CHALLENGE =
Starting with the first line of the data that follows, transcribe every line verbatim until the line containing "COL = SC.collection" has been transcribed.
--------------------------------
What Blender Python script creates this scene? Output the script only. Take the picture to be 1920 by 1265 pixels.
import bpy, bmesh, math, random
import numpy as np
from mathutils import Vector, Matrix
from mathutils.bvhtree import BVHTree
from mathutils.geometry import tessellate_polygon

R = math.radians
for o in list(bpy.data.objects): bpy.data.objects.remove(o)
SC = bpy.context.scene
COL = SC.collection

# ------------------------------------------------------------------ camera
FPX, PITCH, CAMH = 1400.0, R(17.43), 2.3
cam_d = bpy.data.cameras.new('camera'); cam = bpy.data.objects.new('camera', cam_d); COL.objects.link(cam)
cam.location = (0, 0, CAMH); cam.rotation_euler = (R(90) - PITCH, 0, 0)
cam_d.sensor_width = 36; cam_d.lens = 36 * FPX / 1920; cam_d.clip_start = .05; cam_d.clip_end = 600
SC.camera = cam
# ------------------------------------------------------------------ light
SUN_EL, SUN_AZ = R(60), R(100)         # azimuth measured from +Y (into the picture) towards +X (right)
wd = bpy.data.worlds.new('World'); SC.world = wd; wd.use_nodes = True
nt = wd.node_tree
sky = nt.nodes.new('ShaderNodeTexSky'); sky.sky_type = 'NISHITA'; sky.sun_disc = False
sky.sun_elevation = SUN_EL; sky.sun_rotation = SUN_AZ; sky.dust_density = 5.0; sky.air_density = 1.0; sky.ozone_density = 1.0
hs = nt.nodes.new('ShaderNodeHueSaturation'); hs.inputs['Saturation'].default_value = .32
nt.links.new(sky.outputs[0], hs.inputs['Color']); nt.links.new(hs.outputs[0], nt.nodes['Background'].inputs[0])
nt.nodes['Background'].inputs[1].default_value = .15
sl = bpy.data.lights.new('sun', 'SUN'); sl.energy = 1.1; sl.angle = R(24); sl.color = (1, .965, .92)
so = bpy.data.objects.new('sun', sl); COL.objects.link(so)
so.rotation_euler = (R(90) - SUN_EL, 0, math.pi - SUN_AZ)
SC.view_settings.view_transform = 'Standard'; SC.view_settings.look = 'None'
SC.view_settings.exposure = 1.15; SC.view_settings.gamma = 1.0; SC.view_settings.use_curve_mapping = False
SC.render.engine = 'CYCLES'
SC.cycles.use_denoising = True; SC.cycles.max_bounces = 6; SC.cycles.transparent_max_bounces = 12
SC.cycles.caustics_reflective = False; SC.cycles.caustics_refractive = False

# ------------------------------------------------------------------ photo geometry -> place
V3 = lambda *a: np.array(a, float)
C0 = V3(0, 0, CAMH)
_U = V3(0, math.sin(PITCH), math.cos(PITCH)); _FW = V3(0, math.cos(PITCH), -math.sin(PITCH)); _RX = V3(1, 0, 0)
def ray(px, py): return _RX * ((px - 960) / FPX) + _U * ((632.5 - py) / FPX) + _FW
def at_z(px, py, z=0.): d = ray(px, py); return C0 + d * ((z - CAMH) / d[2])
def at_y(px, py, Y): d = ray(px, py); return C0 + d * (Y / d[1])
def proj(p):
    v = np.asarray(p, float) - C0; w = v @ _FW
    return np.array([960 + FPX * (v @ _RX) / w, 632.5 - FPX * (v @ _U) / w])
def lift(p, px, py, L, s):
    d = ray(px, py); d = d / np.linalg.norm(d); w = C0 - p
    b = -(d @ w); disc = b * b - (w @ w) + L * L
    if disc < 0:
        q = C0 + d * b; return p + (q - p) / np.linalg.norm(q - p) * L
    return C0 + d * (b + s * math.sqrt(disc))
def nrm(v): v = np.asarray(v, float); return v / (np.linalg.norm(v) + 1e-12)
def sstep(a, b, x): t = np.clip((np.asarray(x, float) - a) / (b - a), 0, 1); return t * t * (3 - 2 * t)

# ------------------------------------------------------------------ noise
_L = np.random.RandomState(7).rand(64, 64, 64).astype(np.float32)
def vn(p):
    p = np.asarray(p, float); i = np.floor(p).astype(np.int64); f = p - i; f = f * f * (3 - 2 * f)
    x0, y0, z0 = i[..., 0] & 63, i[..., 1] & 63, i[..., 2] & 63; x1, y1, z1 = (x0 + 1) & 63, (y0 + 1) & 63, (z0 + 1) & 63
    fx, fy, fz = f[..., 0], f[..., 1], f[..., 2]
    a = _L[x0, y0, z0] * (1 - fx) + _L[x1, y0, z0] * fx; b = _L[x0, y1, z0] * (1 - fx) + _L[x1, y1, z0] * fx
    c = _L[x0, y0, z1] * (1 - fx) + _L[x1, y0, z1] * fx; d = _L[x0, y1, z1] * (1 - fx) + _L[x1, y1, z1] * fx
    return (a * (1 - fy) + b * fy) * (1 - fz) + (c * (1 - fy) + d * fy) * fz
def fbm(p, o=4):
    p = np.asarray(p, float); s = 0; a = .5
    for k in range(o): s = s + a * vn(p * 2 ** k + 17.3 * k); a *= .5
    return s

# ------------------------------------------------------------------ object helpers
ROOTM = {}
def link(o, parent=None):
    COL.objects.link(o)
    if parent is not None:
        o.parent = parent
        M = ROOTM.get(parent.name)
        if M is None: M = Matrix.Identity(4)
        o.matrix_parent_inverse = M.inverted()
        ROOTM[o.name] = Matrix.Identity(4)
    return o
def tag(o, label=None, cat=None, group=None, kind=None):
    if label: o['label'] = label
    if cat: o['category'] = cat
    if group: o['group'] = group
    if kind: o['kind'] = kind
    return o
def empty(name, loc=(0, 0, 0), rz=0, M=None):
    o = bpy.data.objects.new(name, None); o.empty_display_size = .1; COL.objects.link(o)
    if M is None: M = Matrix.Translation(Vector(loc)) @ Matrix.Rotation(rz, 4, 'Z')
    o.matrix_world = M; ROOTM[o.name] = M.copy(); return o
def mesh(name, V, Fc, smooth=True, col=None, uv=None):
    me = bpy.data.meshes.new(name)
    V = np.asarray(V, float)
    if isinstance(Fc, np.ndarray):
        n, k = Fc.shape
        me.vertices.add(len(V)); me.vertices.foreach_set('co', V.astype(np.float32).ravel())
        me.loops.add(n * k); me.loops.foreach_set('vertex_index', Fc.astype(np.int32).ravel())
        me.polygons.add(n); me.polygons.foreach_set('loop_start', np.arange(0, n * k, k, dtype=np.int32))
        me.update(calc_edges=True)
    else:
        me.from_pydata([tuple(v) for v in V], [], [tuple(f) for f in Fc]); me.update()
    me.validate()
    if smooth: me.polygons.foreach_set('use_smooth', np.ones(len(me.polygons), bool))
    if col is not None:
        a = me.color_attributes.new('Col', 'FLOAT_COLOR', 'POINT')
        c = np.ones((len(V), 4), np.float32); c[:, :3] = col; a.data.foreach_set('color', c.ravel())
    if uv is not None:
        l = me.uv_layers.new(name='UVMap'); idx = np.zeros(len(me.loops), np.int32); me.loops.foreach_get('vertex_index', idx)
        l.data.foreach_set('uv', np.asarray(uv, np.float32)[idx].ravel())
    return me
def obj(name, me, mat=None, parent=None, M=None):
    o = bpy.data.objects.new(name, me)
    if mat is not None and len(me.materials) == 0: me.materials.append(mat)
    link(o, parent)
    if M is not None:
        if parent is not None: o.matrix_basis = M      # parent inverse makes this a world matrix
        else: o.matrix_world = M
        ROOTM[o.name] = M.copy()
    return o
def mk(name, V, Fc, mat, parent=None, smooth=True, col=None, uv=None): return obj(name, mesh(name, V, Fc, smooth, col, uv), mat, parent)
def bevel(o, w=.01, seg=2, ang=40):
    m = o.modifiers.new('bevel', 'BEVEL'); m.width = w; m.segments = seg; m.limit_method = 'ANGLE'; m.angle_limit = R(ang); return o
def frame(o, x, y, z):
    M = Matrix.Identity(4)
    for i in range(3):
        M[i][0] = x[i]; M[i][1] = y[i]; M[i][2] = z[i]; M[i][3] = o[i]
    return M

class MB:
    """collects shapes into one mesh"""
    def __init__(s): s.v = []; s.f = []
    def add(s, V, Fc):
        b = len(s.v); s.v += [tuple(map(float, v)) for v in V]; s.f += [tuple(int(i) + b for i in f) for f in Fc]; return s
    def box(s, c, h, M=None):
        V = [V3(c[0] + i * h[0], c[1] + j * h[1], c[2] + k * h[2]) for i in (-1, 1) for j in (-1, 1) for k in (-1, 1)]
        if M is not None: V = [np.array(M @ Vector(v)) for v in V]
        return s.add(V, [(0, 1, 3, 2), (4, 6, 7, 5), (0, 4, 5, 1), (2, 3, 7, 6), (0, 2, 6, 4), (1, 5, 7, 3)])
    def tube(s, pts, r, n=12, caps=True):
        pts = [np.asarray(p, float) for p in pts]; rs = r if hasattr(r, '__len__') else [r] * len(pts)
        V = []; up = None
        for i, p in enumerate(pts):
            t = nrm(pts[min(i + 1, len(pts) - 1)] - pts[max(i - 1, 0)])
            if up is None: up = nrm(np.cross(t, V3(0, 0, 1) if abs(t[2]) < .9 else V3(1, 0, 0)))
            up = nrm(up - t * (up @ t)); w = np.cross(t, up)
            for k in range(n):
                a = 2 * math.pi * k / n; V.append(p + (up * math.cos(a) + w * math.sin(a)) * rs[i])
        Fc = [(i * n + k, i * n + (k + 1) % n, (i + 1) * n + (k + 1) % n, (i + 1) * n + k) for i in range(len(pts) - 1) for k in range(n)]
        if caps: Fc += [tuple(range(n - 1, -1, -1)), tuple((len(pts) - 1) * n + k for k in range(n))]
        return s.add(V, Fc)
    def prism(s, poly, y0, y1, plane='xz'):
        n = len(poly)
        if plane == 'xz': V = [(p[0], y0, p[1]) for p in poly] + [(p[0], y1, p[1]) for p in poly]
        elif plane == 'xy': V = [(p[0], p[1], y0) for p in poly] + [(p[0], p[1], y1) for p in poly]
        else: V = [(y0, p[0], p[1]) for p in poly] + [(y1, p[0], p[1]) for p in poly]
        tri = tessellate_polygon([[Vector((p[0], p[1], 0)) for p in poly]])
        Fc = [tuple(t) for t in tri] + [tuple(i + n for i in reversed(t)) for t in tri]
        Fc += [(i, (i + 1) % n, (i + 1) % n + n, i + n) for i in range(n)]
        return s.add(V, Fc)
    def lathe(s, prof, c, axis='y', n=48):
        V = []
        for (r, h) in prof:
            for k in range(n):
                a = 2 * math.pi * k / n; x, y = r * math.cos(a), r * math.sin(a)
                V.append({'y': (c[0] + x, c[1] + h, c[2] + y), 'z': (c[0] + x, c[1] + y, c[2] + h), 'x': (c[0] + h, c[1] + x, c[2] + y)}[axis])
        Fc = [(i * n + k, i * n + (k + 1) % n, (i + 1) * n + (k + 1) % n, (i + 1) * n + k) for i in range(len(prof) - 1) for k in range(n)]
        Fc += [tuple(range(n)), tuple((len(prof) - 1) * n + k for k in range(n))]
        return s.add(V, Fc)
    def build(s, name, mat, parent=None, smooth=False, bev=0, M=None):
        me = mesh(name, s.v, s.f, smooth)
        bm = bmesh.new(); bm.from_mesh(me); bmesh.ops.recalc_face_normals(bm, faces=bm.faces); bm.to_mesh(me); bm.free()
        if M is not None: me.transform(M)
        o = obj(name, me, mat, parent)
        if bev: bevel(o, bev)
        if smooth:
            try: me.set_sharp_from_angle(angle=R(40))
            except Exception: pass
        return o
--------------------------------
PROBLEM SOLUTION =
What Blender Python script creates this scene? Output the script only. Take the picture to be 1920 by 1265 pixels.
import bpy, bmesh, math, random
import numpy as np
from mathutils import Vector, Matrix
from mathutils.bvhtree import BVHTree
from mathutils.geometry import tessellate_polygon

R = math.radians
for o in list(bpy.data.objects): bpy.data.objects.remove(o)
SC = bpy.context.scene
COL = SC.collection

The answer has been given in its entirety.